Acá lo que más me llamó la atención y que habla sobre burbujas especulativas:
"One Down, Many Yet to Fall" headlines the midyear report in economist Gary Shilling's Insight Newsletter. America's headed into a perfect storm: "An unusual confluence of five forces in recent years created a virtual world of financial speculation that departed spectacularly from the real economic world, the 'grand disconnect' we've called it." The five forces of "runaway speculation" are:
* Global liquidity, fueled by the housing bubble, trade deficits and excessive corporate cash, all being recycled.
* Investors' sense of entitlement to "20% annual returns each and every year," fueled by a long bull market.
* Recent lack of volatility coupled with belief the Fed will "bail them out" has "desensitized many investors."
* Investor risk appetite: "Aggressively taking huge risks in a wide variety of speculation."
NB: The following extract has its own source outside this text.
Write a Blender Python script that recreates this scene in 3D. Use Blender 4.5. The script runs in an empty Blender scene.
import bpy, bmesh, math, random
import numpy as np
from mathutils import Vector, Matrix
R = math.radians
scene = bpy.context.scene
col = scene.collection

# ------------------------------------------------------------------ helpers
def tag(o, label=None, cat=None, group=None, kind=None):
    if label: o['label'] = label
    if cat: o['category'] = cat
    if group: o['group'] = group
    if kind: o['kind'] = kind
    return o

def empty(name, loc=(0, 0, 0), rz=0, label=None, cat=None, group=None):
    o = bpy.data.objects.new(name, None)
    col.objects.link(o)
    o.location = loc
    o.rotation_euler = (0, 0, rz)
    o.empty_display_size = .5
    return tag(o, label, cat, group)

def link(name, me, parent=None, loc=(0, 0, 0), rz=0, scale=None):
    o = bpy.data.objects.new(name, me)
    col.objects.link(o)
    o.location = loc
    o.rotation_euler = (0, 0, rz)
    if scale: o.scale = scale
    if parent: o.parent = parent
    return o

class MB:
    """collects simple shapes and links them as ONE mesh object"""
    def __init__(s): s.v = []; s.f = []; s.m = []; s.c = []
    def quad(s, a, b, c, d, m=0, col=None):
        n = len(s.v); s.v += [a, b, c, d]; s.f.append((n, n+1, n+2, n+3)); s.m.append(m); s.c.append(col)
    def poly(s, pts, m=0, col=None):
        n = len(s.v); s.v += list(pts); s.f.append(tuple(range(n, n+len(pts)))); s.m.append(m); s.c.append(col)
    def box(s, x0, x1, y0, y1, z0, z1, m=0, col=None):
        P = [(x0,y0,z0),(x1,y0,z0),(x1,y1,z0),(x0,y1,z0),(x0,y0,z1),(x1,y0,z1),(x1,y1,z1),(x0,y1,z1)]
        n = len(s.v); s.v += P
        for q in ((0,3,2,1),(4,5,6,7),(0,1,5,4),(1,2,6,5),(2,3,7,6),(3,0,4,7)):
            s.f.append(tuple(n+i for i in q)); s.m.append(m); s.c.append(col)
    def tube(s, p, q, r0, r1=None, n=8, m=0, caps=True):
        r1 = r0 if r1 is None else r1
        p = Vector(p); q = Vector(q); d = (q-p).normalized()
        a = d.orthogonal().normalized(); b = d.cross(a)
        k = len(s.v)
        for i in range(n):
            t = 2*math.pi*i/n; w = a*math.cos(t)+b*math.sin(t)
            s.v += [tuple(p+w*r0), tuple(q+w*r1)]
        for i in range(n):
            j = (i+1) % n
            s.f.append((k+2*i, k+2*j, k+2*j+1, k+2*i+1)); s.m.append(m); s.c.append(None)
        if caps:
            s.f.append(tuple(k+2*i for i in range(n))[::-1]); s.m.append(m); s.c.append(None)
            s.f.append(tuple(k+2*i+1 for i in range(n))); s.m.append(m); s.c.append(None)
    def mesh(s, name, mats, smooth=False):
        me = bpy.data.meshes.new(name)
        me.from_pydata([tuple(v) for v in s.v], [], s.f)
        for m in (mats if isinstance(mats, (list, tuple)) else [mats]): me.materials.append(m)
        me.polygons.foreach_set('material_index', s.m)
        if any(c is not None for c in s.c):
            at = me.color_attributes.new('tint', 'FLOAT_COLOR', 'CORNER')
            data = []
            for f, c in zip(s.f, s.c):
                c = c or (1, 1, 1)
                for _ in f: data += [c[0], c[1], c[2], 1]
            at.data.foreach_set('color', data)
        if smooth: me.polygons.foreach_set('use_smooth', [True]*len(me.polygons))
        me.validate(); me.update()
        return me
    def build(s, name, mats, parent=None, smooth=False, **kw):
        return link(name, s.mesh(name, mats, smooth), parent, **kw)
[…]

* And the "the insatiable American consumer" on a 25-year spending binge, borrowing long-term to spend today, driven by instant gratification while savings dropped from 12% to zero.
Shilling still sees subprimes triggering the meltdown. But like Bernstein, Bookstaber and Grantham, he also feels the speculative excesses of the private equity deals may beat subprimes to the punch: "Just as the U.S. housing bubble is bursting, speculation elsewhere will come to a violent end, if history is any guide. Some astute pioneers, including Richard Bookstaber, who designed various derivative-laden strategies over the years, now fear that financial derivatives and hedge funds - focal points of today's huge leverage - will trigger financial meltdown."